This work addresses the challenge of execution failure in vision-guided robotic manipulation during near-field off-axis alignment tasks, where minor pose estimation errors are often amplified by system kinematics. To mitigate this issue, the authors propose a reliability-aware execution gating mechanism that dynamically rejects or scales high-risk pose updates at the execution layer. This approach leverages geometric consistency analysis and configuration-based risk assessment, operating independently of any specific pose estimation algorithm. The method is compatible with both classical and learning-based pose estimators and demonstrates significant improvements on a UR5 platform: it substantially increases task success rates, reduces execution variance, and suppresses tail-end risks, all while preserving baseline average pose accuracy.

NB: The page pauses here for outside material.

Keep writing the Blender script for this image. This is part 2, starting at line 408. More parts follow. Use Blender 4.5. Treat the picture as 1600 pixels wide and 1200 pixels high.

Vision-guided robotic systems are increasingly deployed in precision alignment tasks that require reliable execution under near-field and off-axis configurations. While recent advances in pose estimation have significantly improved numerical accuracy, practical robotic systems still suffer from frequent execution failures even when pose estimates appear accurate. This gap suggests that pose accuracy alone is insufficient to guarantee execution-level reliability. In this paper, we reveal that such failures arise from a deterministic geometric error amplification mechanism, in which small pose estimation errors are magnified through system structure and motion execution, leading to unstable or failed alignment. Rather than modifying pose estimation algorithms, we propose a Reliability-aware Execution Gating mechanism that operates at the execution level. The proposed approach evaluates geometric consistency and configuration risk before execution, and selectively rejects or scales high-risk pose updates. We validate the proposed method on a real UR5 robotic platform performing single-step visual alignment tasks under varying camera-target distances and off-axis configurations. Experimental results demonstrate that the proposed execution gating significantly improves task success rates, reduces execution variance, and suppresses tail-risk behavior, while leaving average pose accuracy largely unchanged. Importantly, the proposed mechanism is estimator-agnostic and can be readily integrated with both classical geometry-based and learning-based pose estimation pipelines. These results highlight the importance of execution-level reliability modeling and provide a practical solution for improving robustness in near-field vision-guided robotic systems.